The latest ruling appears the most generic to date however. It’s a patent rather than a trademark, meaning that in theory it covers a way of doing things rather than a wording or design. (A trademark application for the Fifth Avenue store’s design is still under consideration by the USPTO.)

That said, the claim is covered in simply one line:

The ornamental design for a building, as shown and described.

The patent specifically covers the current version of the Fifth Avenue store, which uses only 15 panes. That was a redesign of the original version that used 90 panes.

It’s hard to tell exactly what is meant to be protected here. There’s no detail in the patent application about exactly how the store is constructed. A patent isn’t meant to cover either an idea or an appearance, so on the face of it the only thing this could protect is the construction technique of joining glass panels together to make a building. It seems virtually impossible that claim would survive a court case.

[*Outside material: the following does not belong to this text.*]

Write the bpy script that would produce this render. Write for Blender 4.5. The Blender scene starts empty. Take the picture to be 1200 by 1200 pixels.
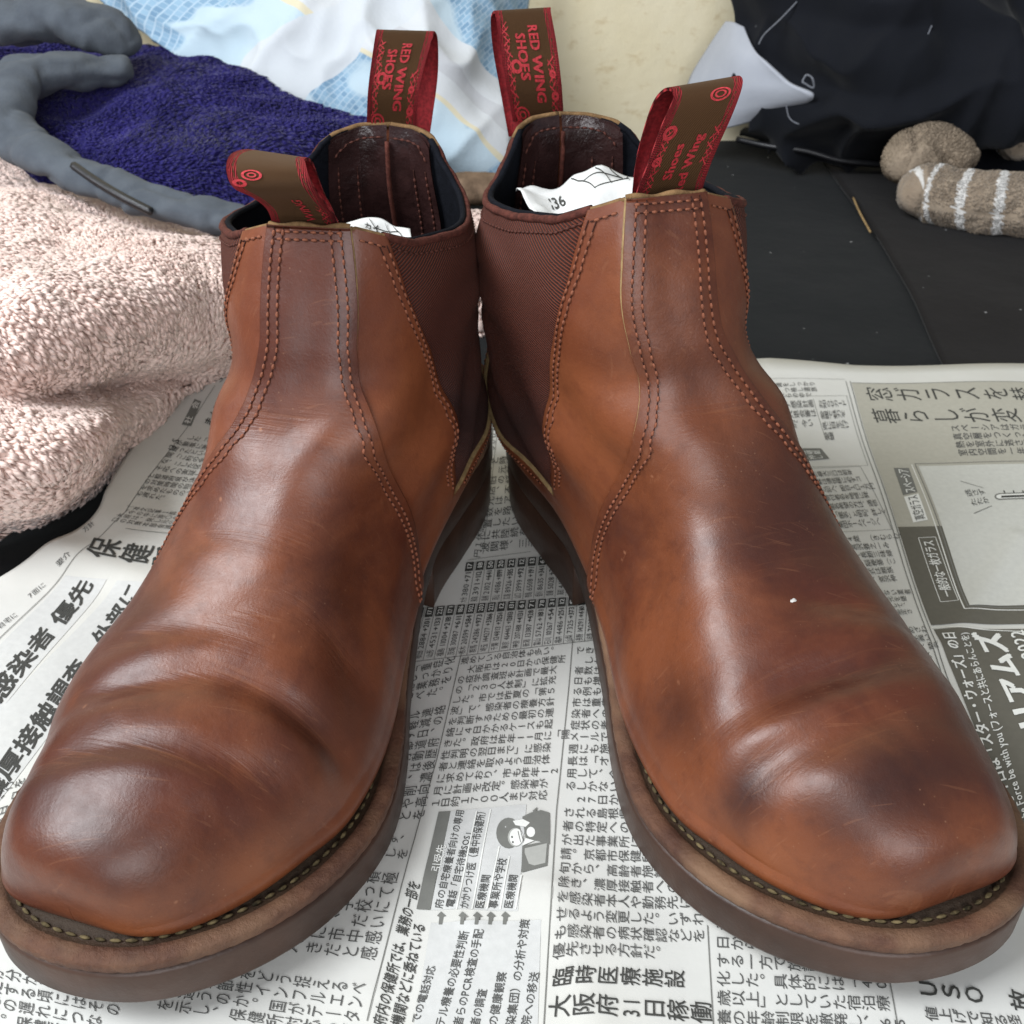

2 Responses to Apple Gets Patent On Glass Cube

  1. This is a Design Patent, not a Utility Patent. Generally, a Design Patent only covers the physical appearance of an object as portrayed in the drawings filed with the patent application. Therefore, the invention of a Design Patent is claimed with a single claim making reference to these drawings, as is the case here — such a claim is enforceable and has often been upheld in court. As to the scope of this patent, you might say that Apple has claimed a building with a design that looks like that shown in the drawing.

    That being said, Apple has had luck recently with the “Doctrine of Equivalents” — recall Apple v. Samsung concerning another Apple design patent for a smartphone pictured with round corners. In brief, this doctrine allows a court to hold a party liable for infringement even if the purportedly infringing device/process/design does not literally fall within the scope of the plaintiff’s patent claim, and is merely equivalent to the claimed invention. It’s Apple prosecution of competitors under this doctrine that I would keep a heads up about.

    By the way, a Utility Patent, by comparison, can claim an invention for a way of doing something (e.g., the suggested construction technique of joining glass panels together to make a building). Note however, that Apple would need to file a very different type of patent application to claim a process regarding the building.

    Source: I am a Patent Attorney — this is my wheelhouse.

    tldr: the author is confusing 2 different types of patents: (1) design patents that claim how stuff looks, and (2) utility patents that claim stuff itself and how to do stuff.